Of course, there can be genuine reasons you can’t tell the truth. Sometimes you’re legally bound to remain silent. Sometimes you’re negotiating and can’t reveal your position. In those cases consider saying, “I can’t discuss that.” People won’t like it, but they won’t feel betrayed when the outcome is revealed.
Keep promises
Keeping promises is an especially powerful form of telling the truth. If you say you’ll do something, do it. If you promise you’ll show up, be there. If you say you’ll deliver high quality, don’t skimp. We all know business people who eagerly promise anything to a customer or colleague rather than face their disappointment. They rarely remember what was promised, which is just as well because they couldn’t have delivered. Over time, their credibility drops so far that no one in their company believes a word they say.
Your marketing material makes promises, by the way. As a response to the low-carb craze, some cereal companies made “low-sugar” cereals. Read the label carefully and you’ll discover they have as many carbs as high-sugar cereals. If you’re targeting health-conscious consumers, don’t promise them health and then deliver junk food. Keep your promises and you’ll keep trust.
Their interests before yours
One powerful way to sustain trust is to put the interests of others ahead of your own. When people know you’re looking out for them, they’ll believe in your intentions even when you have hard news to deliver or need them to put in heroic efforts.
In the book Good to Great, Jim Collins introduces the “Level 5 leader” who puts the needs of the organization ahead of his or her own ego. Such leaders really inspire us to give our all because they demonstrate by example that with personal sacrifice we can achieve greater success as a group.
Putting others first means knowing their goals and concerns, and helping them. Is a colleague a passionate baseball fan?
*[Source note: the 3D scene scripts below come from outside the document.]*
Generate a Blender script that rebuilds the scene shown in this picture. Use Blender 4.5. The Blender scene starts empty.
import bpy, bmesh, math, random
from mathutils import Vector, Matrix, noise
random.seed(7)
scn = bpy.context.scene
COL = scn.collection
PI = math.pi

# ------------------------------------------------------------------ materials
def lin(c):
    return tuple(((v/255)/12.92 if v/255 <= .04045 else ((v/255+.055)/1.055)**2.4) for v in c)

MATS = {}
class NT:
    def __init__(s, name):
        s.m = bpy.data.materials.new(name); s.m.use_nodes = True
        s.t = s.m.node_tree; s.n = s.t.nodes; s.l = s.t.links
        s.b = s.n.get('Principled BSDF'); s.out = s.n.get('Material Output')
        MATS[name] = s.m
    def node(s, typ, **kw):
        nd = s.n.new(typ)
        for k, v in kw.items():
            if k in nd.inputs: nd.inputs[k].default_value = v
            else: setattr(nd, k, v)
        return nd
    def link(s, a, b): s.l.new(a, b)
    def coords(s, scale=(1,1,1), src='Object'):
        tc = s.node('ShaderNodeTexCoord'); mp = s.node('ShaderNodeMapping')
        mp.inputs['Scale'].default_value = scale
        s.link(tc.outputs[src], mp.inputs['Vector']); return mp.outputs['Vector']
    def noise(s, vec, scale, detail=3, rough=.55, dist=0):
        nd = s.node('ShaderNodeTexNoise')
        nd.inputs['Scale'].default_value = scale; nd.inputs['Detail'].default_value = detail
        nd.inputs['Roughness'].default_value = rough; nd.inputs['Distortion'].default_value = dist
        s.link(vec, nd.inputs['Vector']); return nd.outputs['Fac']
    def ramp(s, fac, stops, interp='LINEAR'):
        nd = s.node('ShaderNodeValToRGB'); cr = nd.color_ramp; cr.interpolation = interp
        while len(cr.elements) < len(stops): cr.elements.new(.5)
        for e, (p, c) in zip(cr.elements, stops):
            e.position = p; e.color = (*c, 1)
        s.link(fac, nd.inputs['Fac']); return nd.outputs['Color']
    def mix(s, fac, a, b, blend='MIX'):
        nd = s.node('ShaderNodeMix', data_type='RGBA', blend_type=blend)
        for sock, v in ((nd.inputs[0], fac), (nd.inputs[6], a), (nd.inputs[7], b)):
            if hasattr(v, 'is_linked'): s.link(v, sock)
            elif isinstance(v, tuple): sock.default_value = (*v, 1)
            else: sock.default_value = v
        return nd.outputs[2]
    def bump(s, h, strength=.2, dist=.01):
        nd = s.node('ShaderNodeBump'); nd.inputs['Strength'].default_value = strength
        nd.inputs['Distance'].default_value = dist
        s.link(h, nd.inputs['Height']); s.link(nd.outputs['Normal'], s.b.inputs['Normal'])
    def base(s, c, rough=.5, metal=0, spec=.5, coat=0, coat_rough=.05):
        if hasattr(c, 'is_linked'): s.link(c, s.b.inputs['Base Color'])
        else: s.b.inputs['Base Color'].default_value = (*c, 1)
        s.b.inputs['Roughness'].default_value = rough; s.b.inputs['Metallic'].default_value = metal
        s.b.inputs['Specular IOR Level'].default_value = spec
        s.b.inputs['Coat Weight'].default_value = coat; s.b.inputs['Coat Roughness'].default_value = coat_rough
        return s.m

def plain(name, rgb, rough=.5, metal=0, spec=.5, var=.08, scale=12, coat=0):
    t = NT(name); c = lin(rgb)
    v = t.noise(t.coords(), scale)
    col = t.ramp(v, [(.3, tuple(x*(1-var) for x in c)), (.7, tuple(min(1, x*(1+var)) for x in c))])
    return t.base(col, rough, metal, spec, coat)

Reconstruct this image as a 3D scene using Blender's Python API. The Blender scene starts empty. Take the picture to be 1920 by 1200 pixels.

Give them your Red Sox tickets some afternoon, for no reason at all. Is that the game where the Red Sox win the World Series? Even better! You’ll suffer real pain at giving up your tickets. Public sacrifice, if it’s real and visible, builds huge credibility when it’s in the service of others. And the sacrifice must be real. Reducing your bonus from $2 million to $1.75 million just doesn’t count.
Behave ethically
At its core, people trust you when they know you’re safe to deal with. They observe how you treat them and others. Do the right thing in all your dealings and people will get it. They’ll know you’re trustworthy.
If you get a reputation for taking advantage of others, however, even people whom you have treated well can start to doubt. One CEO wrote articles trumpeting his ethical behavior. Employees knew otherwise; they’d seen him cheat distributors and shirk on his commitments to his partners. So the more the CEO crowed, the more the grapevine passed anonymous notes highlighting his lies.
Changing players to gain trust
Trust isn’t one-way, of course—trust happens between two people, or between a person and an organization. You can trust a person while distrusting their organization. I love my trusted bank manager; she fixes my problems even when I feel like the bank is hell-bent on alienating me at every opportunity. (They charge how much for a bounced check?)
You can trust an organization while distrusting its people. Think politics. We can trust our country’s integrity even when individual politicians make our stomachs crawl.
In business, one bad manager rarely destroys trust in the entire company. But several bad managers, armed with policies that clearly treat people as disposable implements, can destroy trust in an entire organization.
At that point, bringing in a new management team that takes clear, visible action might have a chance of rebuilding trust. These actions will be hampered because employees have learned to distrust the organization as a whole. But at least the new leaders will have a chance to gain one-on-one trust and translate that into the organizational changes needed to build trust throughout.
Is this really necessary?
I must confess that this article has been hard to write. “Do the right thing,” “Treat people with respect,” “Don’t lie.” Do these things really need to be said to adults? Apparently so. As businesspeople, we’re not trustworthy.
The June 2002 Conference Board Commissions on Public Trust and Private Enterprise Report found that somewhere between 37 percent and 76 percent of employees “observed misconduct they believe could result in significant loss of public trust if it were to become known.” Of course, the employees are the public, so public trust is losing on an ongoing basis.
It’s up to us to fix the situation. We need to regain the public’s trust, which means we need to regain our trust in each other. And it will only happen if we become the most trustworthy people we can become.
Your action challenge this week
Pay attention to how often you tell the truth, how often you make decisions as if other people (customers, employees, suppliers) don’t matter, and how often you put the well-being of others ahead of your own. Then ask yourself: Am I someone I would trust?